Begin Recorded information
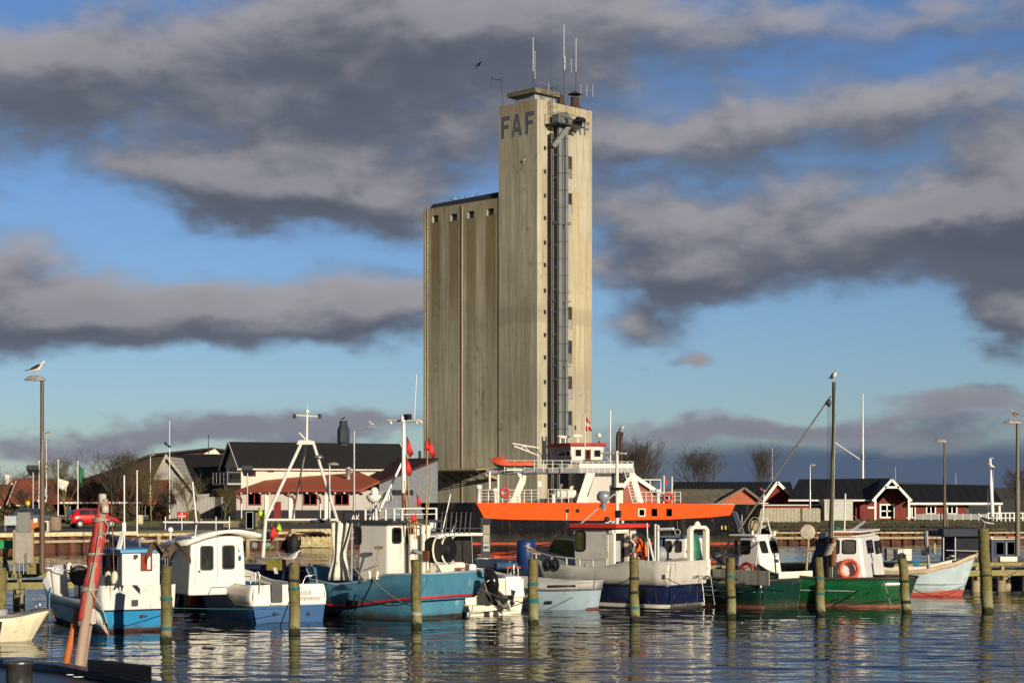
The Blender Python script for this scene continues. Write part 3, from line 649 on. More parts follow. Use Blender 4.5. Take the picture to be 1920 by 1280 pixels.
# left face: u runs from px 942 to 1001
def PL(px, py): p = SF.onx(px, py, -.003); return p
ya = [SF.onx(px, 230, 0).y for px in (941, 956, 960, 979, 986, 1002)]
zt, zb = SF.onx(986, 211, 0).z, SF.onx(986, 252, 0).z; zt2, zb2 = SF.onx(945, 217, 0).z, SF.onx(945, 258, 0).z
hh = zt-zb
for (ch, a, b_) in (('F', ya[0], ya[1]), ('A', ya[2], ya[3]), ('F', ya[4], ya[5])):
    letters(lambda u, v: Vector((-.003, u, v)), [(ch, a, zb)], b_-a, hh, (-1,0,0), 0)
xs_ = [SF.ony(px, 240, 0).x for px in (1060, 1072, 1077, 1090, 1094.5, 1105)]; zb3, zt3 = SF.ony(1098, 255, 0).z, SF.ony(1098, 229, 0).z
zb3 = zb; zt3 = zt
for (ch, a, b_) in (('F', xs_[0], xs_[1]), ('A', xs_[2], xs_[3]), ('F', xs_[4], xs_[5])):
    letters(lambda u, v: Vector((u, -.003, v)), [(ch, a, SF.ony(1098, 255, 0).z)], b_-a, SF.ony(1098, 229, 0).z-SF.ony(1098, 255, 0).z, (0,-1,0), 0)
# small lamp on the left face, canopy at the foot
p = SF.onx(983, 299, 0); m = M(); m.prism([(0,p.y-.25,p.z+.1),(0,p.y+.25,p.z+.1),(-.2,p.y+.05,p.z-.1)], (0,0,-.2)); m.obj('wall_lamp', greyp, silo)
a, b_ = SF.onx(800, 880, -2.8), SF.onx(893, 881, -2.8)
cn = M(); zc = a.z; cn.prism([(-2.8, b_.y, zc), (-2.8, a.y, zc), (.24, a.y, zc+.15), (.24, b_.y, zc+.15)], (0,0,-.16))
cn.obj('canopy', mat('canopy_boards', (.33,.27,.14), .85, var=.3, vs=2), silo)
cb = M()
for k in range(5): yy = b_.y+(a.y-b_.y)*(k+.1)/4.3; cb.bar((-2.6, yy, zc-.25), (.2, yy, zc-1.5), .12); 
cb.bar((-2.7, b_.y+.1, zc-.25), (-2.7, a.y-.1, zc-.25), .14); cb.obj('canopy_struts', darkg, silo)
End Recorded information
* _Stated problem_: Copy out every line where the word "from" occurs.

* _Answer to the exercise_:
The Blender Python script for this scene continues. Write part 3, from line 649 on. More parts follow. Use Blender 4.5. Take the picture to be 1920 by 1280 pixels.
# left face: u runs from px 942 to 1001